Bob is a build automation tool inspired by bitbake and portage. Its main purpose is to build software packages, very much like packages in a Linux distribution. It typically works on coarse entities i.e. not on individual source files.

../_images/overview.png

In contrast to similar tools, Bob tries to focus on the following requirements that are special when building complex embedded systems:

  • Holistic approach: Bob can be used to describe and build the whole software stack of a project. At the same time, Bob can be used to build, change and test arbitrary parts of the project by involved developers.

  • Cross compilation with multiple tool chains: Some of these tool chains may have to be built during the build process. Bob can also be used to verify the build environment, override specific host tools or abort the process if some prerequisites are not met.

  • Reproducible builds: Bob aims to provide a framework which enables reproducible and even bit identical builds. To do so, each package declares its required environment, tools and dependencies. With this information Bob executes the build steps in a controlled environment.

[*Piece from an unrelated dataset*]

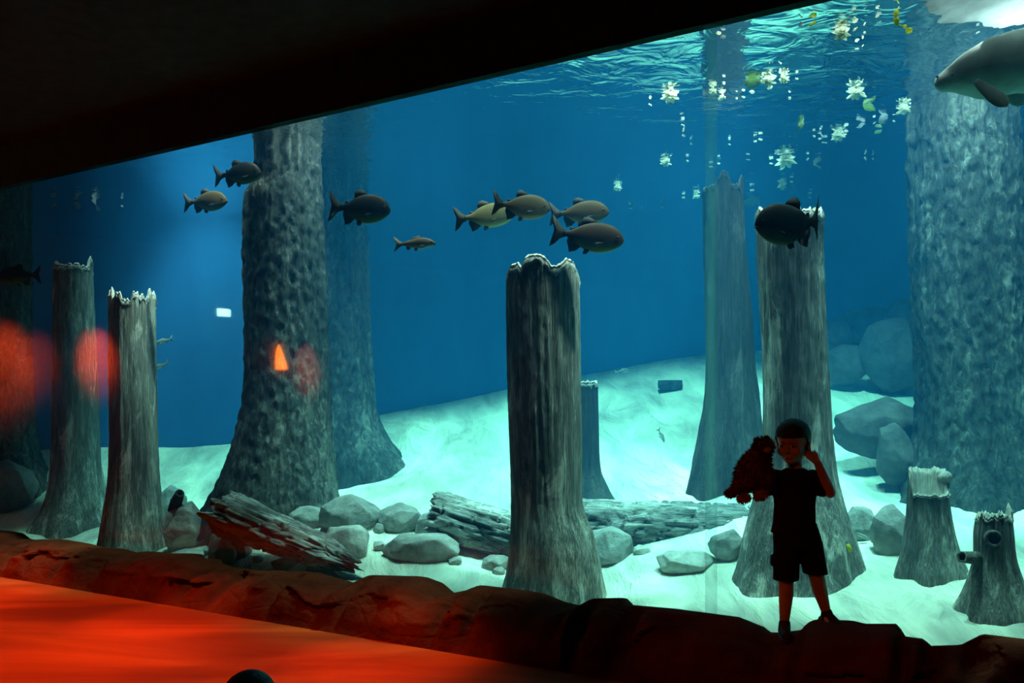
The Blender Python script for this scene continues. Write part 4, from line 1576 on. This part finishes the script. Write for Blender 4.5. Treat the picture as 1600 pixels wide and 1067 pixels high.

  • Continuous integration: building from live branches and not just fixed tarballs is fully supported. All packages are described in a declarative way. Using this information, the packages can be built locally but also as separate jobs on a build server (e.g. Jenkins). Bob can track all dependencies between the packages, and commits can trigger rebuilds of all affected packages.

  • Variant management: because all packages declare their input environment explicitly, Bob can compute if a package must be built differently or can be reused from another build.

All in all Bob is just a framework for the controlled execution of shell scripts. To maximize reproducibility, Bob tracks the environment and the input of these scripts. If in doubt, Bob will rebuild the (supposedly) changed package.

What sets Bob apart from other systems is the functional approach. Bob viewes build recipes as (sometimes imperfect) functions where the source code and dependencies are the input and the built package is the result. Every package is kept separately and only declared dependencies are available to the package build scripts.

In contrast to that, typical other package build systems describe dependencies that must be satisfied in a shared root file system. This ensures that required files are present at the known locations but it is perfectly ok that more is there. Bob on the other hand has no concept of “installation”. Packages are computed with their scripts and from the declared input.